## START Entries supplied

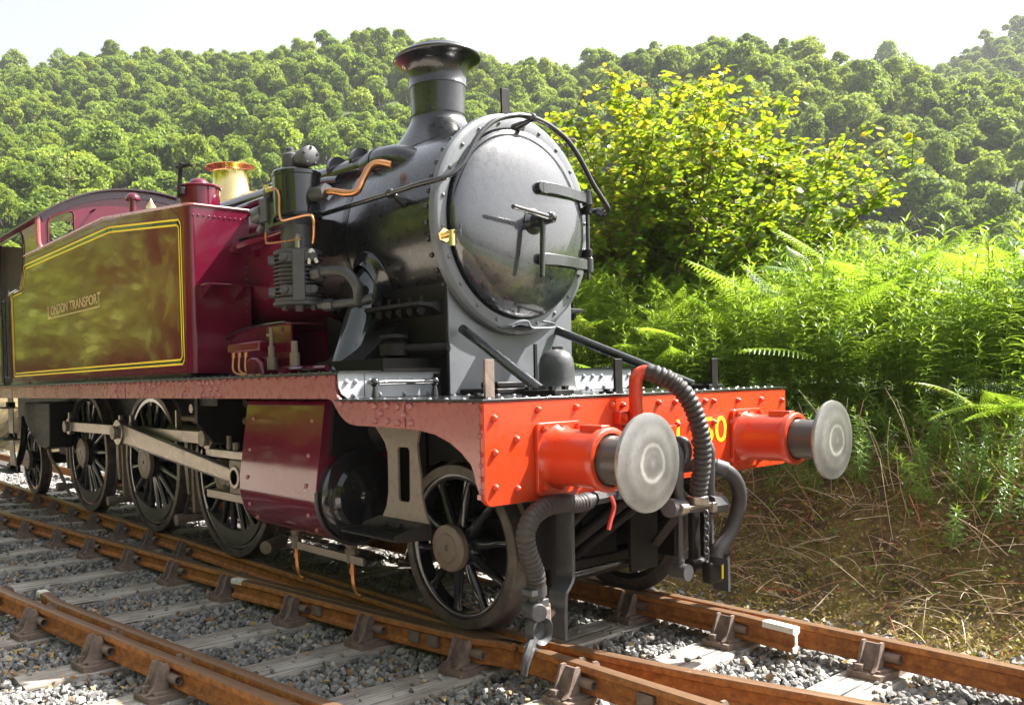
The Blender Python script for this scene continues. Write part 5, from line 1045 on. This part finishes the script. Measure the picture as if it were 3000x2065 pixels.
# ------------------------------------------------------------------ vegetation
CAMP=np.array([2.958,-4.137,1.456]); Fv=np.array(f); Rv=np.array(rr); Uv=np.array(uu)
def px(Pts):
    d=np.atleast_2d(Pts)-CAMP; z=d@Fv; return 1185.2+2529.2*(d@Rv)/np.maximum(z,.01),1184-2529.2*(d@Uv)/np.maximum(z,.01),z
def quads(c,nrm,size,asp,rs,diamond=True):
    n=len(c); nrm=nrm/np.linalg.norm(nrm,axis=1,keepdims=True); a=rs.normal(size=(n,3)); a-=(a*nrm).sum(1,keepdims=True)*nrm; a/=np.linalg.norm(a,axis=1,keepdims=True); b=np.cross(nrm,a)
    s=size[:,None]; 
    v=np.stack([c-a*s,c-b*s*asp,c+a*s,c+b*s*asp],1)+rs.normal(scale=.12,size=(n,4,3))*s[:,None]
    return v.reshape(-1,3),np.arange(n*4).reshape(n,4)
def crown_mesh(seed,n=2600,flat=1.0,sz=.07,trunk=True,mat=None,name='tree'):
    rs=np.random.RandomState(seed); L=44; th=rs.uniform(0,2*PI,L); ph=rs.uniform(-.25,1.0,L); 
    rr_=rs.uniform(.3,.85,L); C=np.stack([np.cos(th)*np.cos(ph*PI/2)*rr_,np.sin(th)*np.cos(ph*PI/2)*rr_,np.sin(ph*PI/2)*.55*flat],1); C[0]=(0,0,.35*flat); LR=rs.uniform(.13,.32,L); LR[0]=.4
    k=rs.choice(L,n,p=LR**2/np.sum(LR**2)); d=rs.normal(size=(n,3)); d/=np.linalg.norm(d,axis=1,keepdims=True); d[:,2]=np.where(d[:,2]<-.35,-d[:,2],d[:,2])
    rad=LR[k]*(1+rs.normal(scale=.17,size=n)); c=C[k]+d*rad[:,None]; keep=np.ones(n,bool)
    for j in range(L):
        ins=np.linalg.norm(c-C[j],axis=1)<LR[j]*.62; keep&=~ins
    c=c[keep]; d=d[keep]; nn=d+rs.normal(scale=.8,size=d.shape)+np.array([0,0,.35]); v,F=quads(c,nn,rs.uniform(.5,1.1,len(c))*sz,.7,rs)
    tone=np.repeat(rs.rand(len(c)),4); v[:,2]+=.95
    me=npmesh(name,v,F,mat or HILLLEAF,tone); return me
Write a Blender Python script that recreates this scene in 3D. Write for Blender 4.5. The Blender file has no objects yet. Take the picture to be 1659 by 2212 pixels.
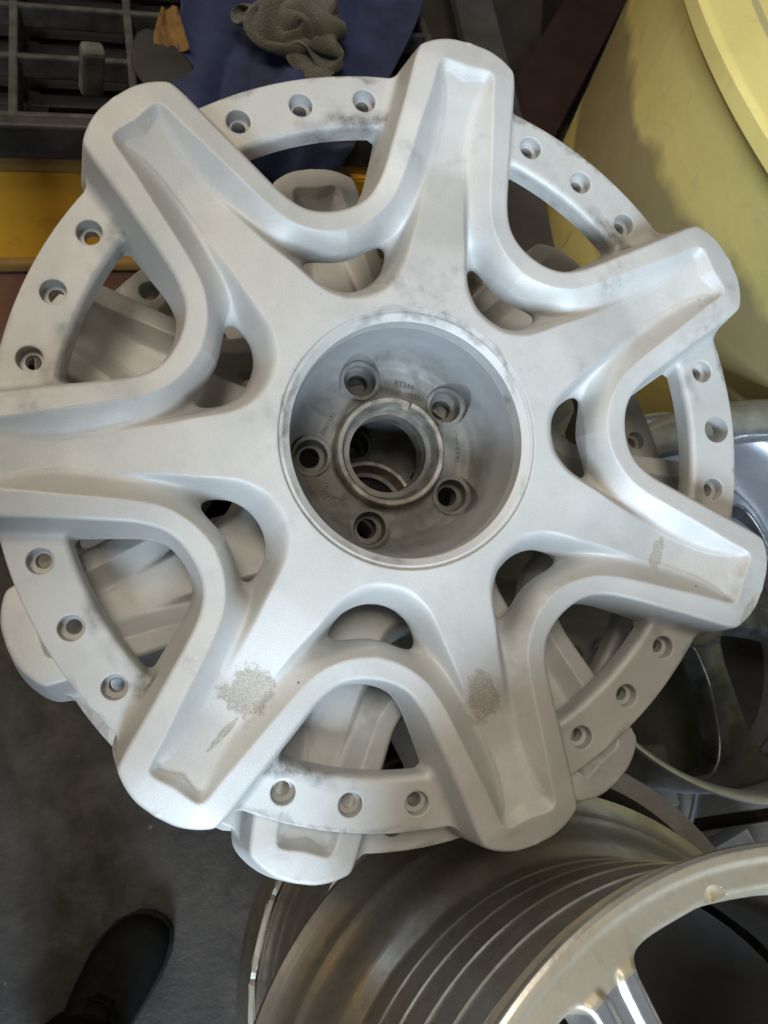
import bpy, math, random
import numpy as np
from mathutils import Matrix, Vector, noise

random.seed(4)
np.random.seed(4)
C = bpy.context.scene.collection

# ------------------------------------------------------------------ camera frame
FPX = 1515.56                      # focal length, in pixels of a 1659 x 2212 picture
CX, CY = 829.5, 1106.0
CAM_H = 1.15                       # lens height above the floor


def unit(v):
    v = np.array(v, float)
    return v / np.linalg.norm(v)


down = unit([(500 - CX) / FPX, (1810 - CY) / FPX, 1.0])     # gravity seen from the lens (x right, y down, z ahead)
ex = np.array([1.0, 0, 0]); ex = unit(ex - ex.dot(down) * down)
up = -down
ey = np.cross(up, ex)
BW = np.stack([ex, ey, up])        # lens vector -> world vector
CAM = np.array([0.0, 0.0, CAM_H])

cam_data = bpy.data.cameras.new('camera')
cam = bpy.data.objects.new('camera', cam_data)
C.objects.link(cam)
bpy.context.scene.camera = cam
cam_data.sensor_fit = 'VERTICAL'
cam_data.sensor_height = 24.0
cam_data.lens = 24.0 * FPX / 2212.0
cam_data.clip_start = 0.02
cam_data.clip_end = 60.0
cam_data.dof.use_dof = True
cam_data.dof.focus_distance = 0.47
cam_data.dof.aperture_fstop = 9.0
rot = BW @ np.diag([1.0, -1.0, -1.0])
M = Matrix.Identity(4)
for i in range(3):
    for j in range(3):
        M[i][j] = rot[i, j]
    M[i][3] = CAM[i]
cam.matrix_world = M

# ------------------------------------------------------------------ world, lamps, exposure
sc = bpy.context.scene
world = bpy.data.worlds.new('World')
sc.world = world
world.use_nodes = True
bg = world.node_tree.nodes['Background']
bg.inputs['Color'].default_value = (1.0, 0.95, 0.87, 1)
bg.inputs['Strength'].default_value = 0.085


def area(name, loc, target, sx, sy, power, color):
    l = bpy.data.lights.new(name, 'AREA')
    l.shape = 'RECTANGLE'; l.size = sx; l.size_y = sy
    l.energy = power; l.color = color
    o = bpy.data.objects.new(name, l)
    C.objects.link(o)
    o.location = loc
    d = Vector(target) - Vector(loc)
    o.rotation_euler = d.to_track_quat('-Z', 'Y').to_euler()
    return o


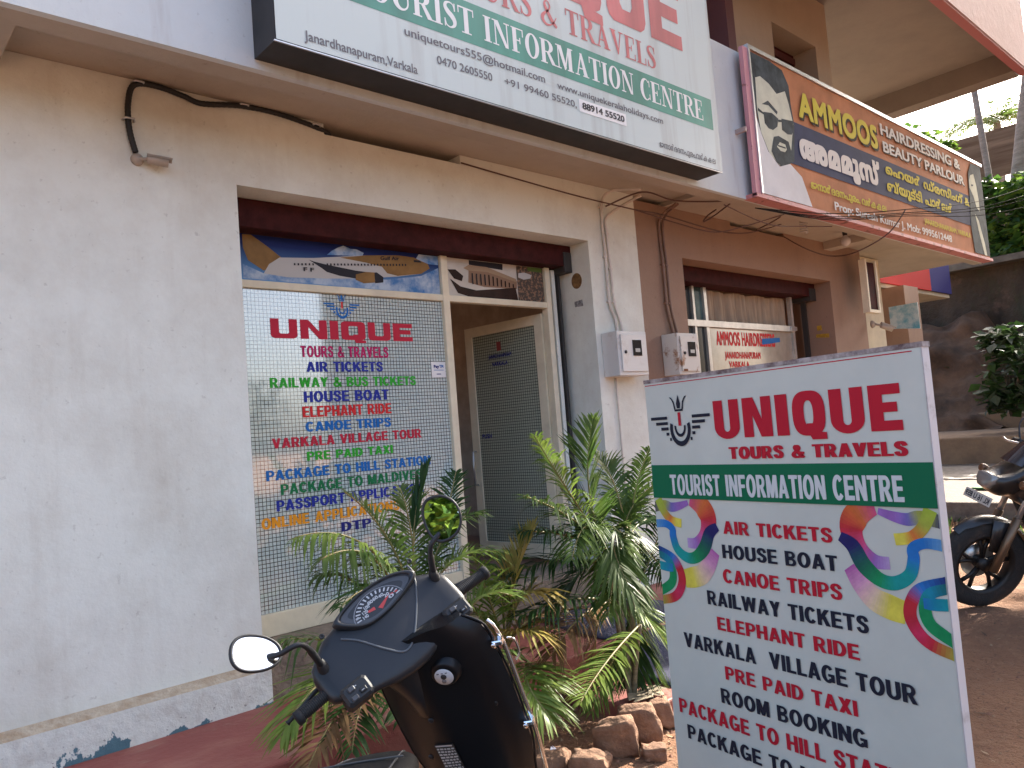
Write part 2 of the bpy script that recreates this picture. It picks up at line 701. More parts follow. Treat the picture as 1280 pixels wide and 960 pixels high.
WIN_TEXT = [
 ('TOURS & TRAVELS', 2.343, 2.998, 2.283, 2.347, 'mag'),
 ('AIR TICKETS', 2.377, 2.945, 2.188, 2.245, 'blue'),
 ('RAILWAY & BUS TICKETS', 2.125, 3.212, 2.090, 2.144, 'green'),
 ('HOUSE BOAT', 2.347, 2.977, 1.993, 2.055, 'blue'),
 ('ELEPHANT RIDE', 2.331, 2.991, 1.898, 1.960, 'red'),
 ('CANOE TRIPS', 2.346, 2.981, 1.807, 1.861, 'lblue'),
 ('VARKALA VILLAGE TOUR', 2.116, 3.227, 1.716, 1.770, 'crim'),
 ('PRE PAID TAXI', 2.343, 2.981, 1.625, 1.673, 'green'),
 ('PACKAGE TO HILL STATION', 2.067, 3.289, 1.523, 1.577, 'lblue'),
 ('PACKAGE TO MALDIVES', 2.155, 3.210, 1.430, 1.487, 'dgreen'),
 ('PASSPORT APPLICATION', 2.122, 3.213, 1.334, 1.390, 'blue'),
 ('ONLINE APPLICATIONS', 2.02, 3.004, 1.237, 1.293, 'orange'),
 ('DTP', 2.554, 2.772, 1.150, 1.202, 'navy'),
]


def wide_letters(b, fr, body, u0_, u1_, v0, v1, h, m, t=.30, gap=.12, hb=.24):
    """heavy square-shouldered capitals drawn from bars (U N I Q U E)"""
    wd = {'U': 1.05, 'N': 1.1, 'I': .36, 'Q': 1.08, 'E': .95}
    tot = sum(wd[ch] for ch in body) + gap * (len(body) - 1)
    k = (u1_ - u0_) / tot
    H = v1 - v0
    x = u0_

    def rc(a, b_, c_, d, e=0):
        b.rect(fr, x + a * k, x + c_ * k, v0 + b_ * H, v0 + d * H, h + e, m)

    for ch in body:
        W_ = wd[ch]
        if ch == 'U':
            b.poly(fr, [(x + p * k, v0 + q * H) for p, q in ((0, 1), (0, .16), (.05, .06), (.16, 0), (W_ - .16, 0), (W_ - .05, .06), (W_, .16), (W_, 1), (W_ - t, 1), (W_ - t, .3), (W_ - t - .06, hb), (t + .06, hb), (t, .3), (t, 1))], h, m)
        elif ch == 'N':
            b.poly(fr, [(x + p * k, v0 + q * H) for p, q in ((0, 0), (t, 0), (t, .62), (W_ - .34, 0), (W_, 0), (W_, 1), (W_ - t, 1), (W_ - t, .40), (.34, 1), (0, 1))], h, m)
        elif ch == 'I':
            rc(0, 0, W_, 1)
        elif ch == 'Q':
            o = [(0, .16), (.05, .05), (.16, 0), (W_ - .16, 0), (W_ - .05, .05), (W_, .16), (W_, .84), (W_ - .05, .95), (W_ - .16, 1), (.16, 1), (.05, .95), (0, .84)]
            i = [(t, .3), (t + .02, hb + .02), (t + .06, hb), (W_ - t - .06, hb), (W_ - t - .02, hb + .02), (W_ - t, .3), (W_ - t, .7), (W_ - t - .02, 1 - hb - .02), (W_ - t - .06, 1 - hb), (t + .06, 1 - hb), (t + .02, 1 - hb - .02), (t, .7)]
            n = len(o)
            b.add([fr(x + p * k, v0 + q * H, h) for p, q in o + i], [(j, (j + 1) % n, n + (j + 1) % n, n + j) for j in range(n)], m)
            b.poly(fr, [(x + p * k, v0 + q * H) for p, q in ((W_ * .48, .30), (W_ * .48, .10), (W_ * .58, -.16), (W_ * 1.0, -.16), (W_ * 1.0, -.02), (W_ * .80, .0), (W_ * .74, .12), (W_ * .74, .30))], h + .0004, m)
        elif ch == 'E':
            rc(0, 0, t, 1)
            for q in (0, .5 - hb / 2 + .01, 1 - hb):
                rc(t, q, W_ - (.08 if 0 < q < .6 else 0), q + hb)
        x += (W_ + gap) * k


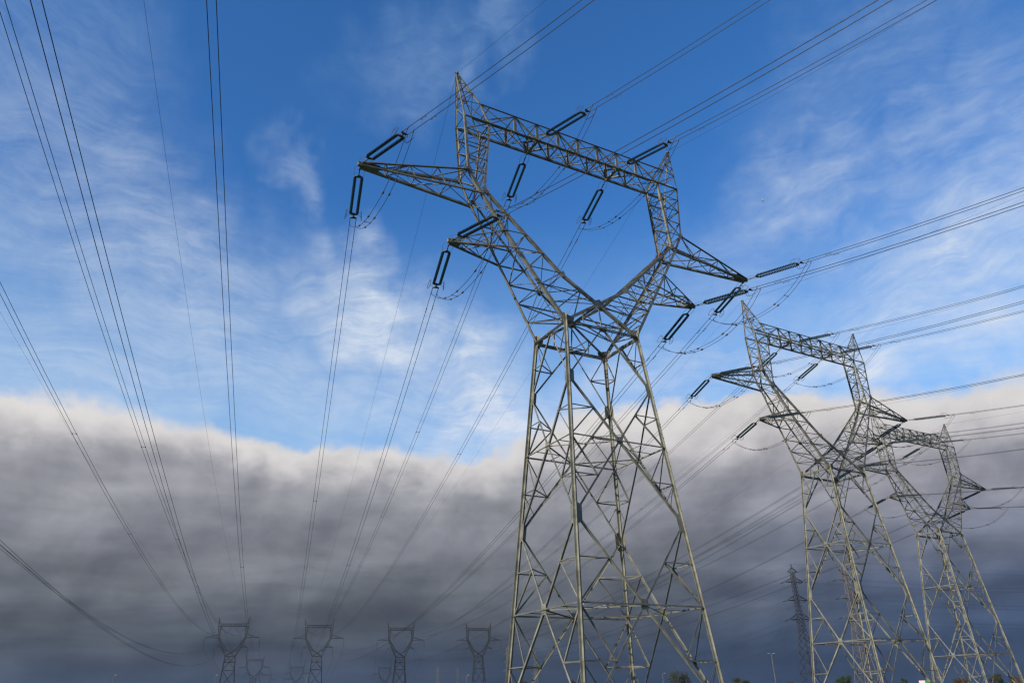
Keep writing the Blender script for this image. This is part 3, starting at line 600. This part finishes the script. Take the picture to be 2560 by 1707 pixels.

## END Entries supplied

▶ _Goal_
Both the line containing "Write a Blender" and the line containing "CAM = np.array([0.0, 0.0, CAM_H])" belong in the copy, along with every line between them. Reproduce that stretch exactly, without the pictures.

▶ _The result_
Write a Blender Python script that recreates this scene in 3D. Write for Blender 4.5. The Blender file has no objects yet. Take the picture to be 1659 by 2212 pixels.
import bpy, math, random
import numpy as np
from mathutils import Matrix, Vector, noise

random.seed(4)
np.random.seed(4)
C = bpy.context.scene.collection

# ------------------------------------------------------------------ camera frame
FPX = 1515.56                      # focal length, in pixels of a 1659 x 2212 picture
CX, CY = 829.5, 1106.0
CAM_H = 1.15                       # lens height above the floor


def unit(v):
    v = np.array(v, float)
    return v / np.linalg.norm(v)


down = unit([(500 - CX) / FPX, (1810 - CY) / FPX, 1.0])     # gravity seen from the lens (x right, y down, z ahead)
ex = np.array([1.0, 0, 0]); ex = unit(ex - ex.dot(down) * down)
up = -down
ey = np.cross(up, ex)
BW = np.stack([ex, ey, up])        # lens vector -> world vector
CAM = np.array([0.0, 0.0, CAM_H])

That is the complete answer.